Choctaw Nation of Oklahoma

The Great Seal of the Choctaw Nation

Dry summer once again shows dry river bottoms

From the Desk of Chief Gregory E. Pyle

November 2011

Our Choctaw elders are very wise. They share our history through stories – and as I was a youth, those stories were fun to listen to and I would ask that they be told again and again. Now, I realize the importance of the “lessons” and “culture” of our families and our tribe as these verbal treasures pass down from generation to generation. Some of the stories and legends are known throughout the tribe and others are simply in families, but I encourage all of you to share your father’s and your mother’s stories with children and grandchildren.

My dad told me that during the Great Depression the Kiamichi stopped flowing down by Antlers where his family had a dairy. The men and boys would take pics and shovels to dig trenches in the riverbed to get the pooled water to flow to the pump stations. History has repeated itself with the drought this year, stopping the flow in places on the beautiful Kiamichi. I walked down across part of the riverbed this month on stones washed smooth from many years of the rushing stream, now bone-dry, reminding me of my father’s long ago story.

I asked some of the staff in the tribal land management offices to do some research on how often the riverbed had went dry. Our state hasn’t had a great deal of data-based information available for water in the southeastern part of Oklahoma for them to glean from, but what they found was fascinating, and I thought it was worth sharing.

The Kiamichi River Basin is unfortunately susceptible to drought. The recorded data for stream flow is accurate; however the gauging stations have only been placed in relatively recent years.

Stream Gages on Kiamichi and installation dates:
Big Cedar – 1965
Clayton – 1980
Antlers – 1972
Belzoni (lower Kiamichi) – 1925-1971 (no longer monitoring)

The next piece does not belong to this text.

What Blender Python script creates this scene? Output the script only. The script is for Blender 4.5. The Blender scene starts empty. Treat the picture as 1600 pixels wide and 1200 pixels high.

A feature of the Kiamichi River is its very low stream flow in late summer into winter. This is due to the obvious lack of precipitation but also to its geomorphology or the shape, contours, gravel bars, bank height, and elevation changes of the river. It may retain pools or pockets of water but have no recorded flow. This may even occur in relatively ‘wet’ years to some degree.

A more intriguing tale may be to examine the duration of drought or zero flow levels. It is important to remember that Hugo Lake and Sardis Lake were completed in 1974 and 1982 respectively. This is significant because the USACE can release water and affect stream flow.

Big Cedar, on the upper basin of the river.
Recorded No Flow – 35 times for a duration longer than 20 days since 1965 and 50+ consecutive days in 2011
Clayton – Gage station is below mouth of Jackfork Creek (USACE is currently discharging 12 cfs from Sardis)
Recorded No Flow – 5 times for a duration longer than 20 days since 1983 and 0 days in 2011.
Recorded No Flow – 8 times for a duration longer than 20 days since 1972 and 43 days in 2011
Belzoni – Not operational since 1972 (Hugo Lake)
Recorded No Flow – 11 times for a duration longer than 20 days since 1925

Given this data that the Kiamichi River experiences almost regular no flow periods; it is important to keep in mind the climate forecast for the upcoming seasons. Illustrated here:

This depicts a trend leading toward less steady rainfall and intensifying drought.

Statistics of note – The Belzoni Gage, the only gage on the river until 1965 prior to any impoundment, recorded a period of 55 days in 1954 and 89 days in 1956 with zero flow occurring in that duration.

In conclusion, it is difficult to determine whether the Kiamichi River has ever dried up. Through gage data there is evidence of periods that the river ceased to run. Through regulation by the Corps of Engineers and conservation efforts of other agencies we still experience years of drought. The Jackfork Creek and other feeder streams into Sardis Lake have had little to no flow for some time now. No monitoring systems are available for these streams at this time.

As the process of establishing a water plan progress’s our knowledge and information such as this will improve and become more readily available.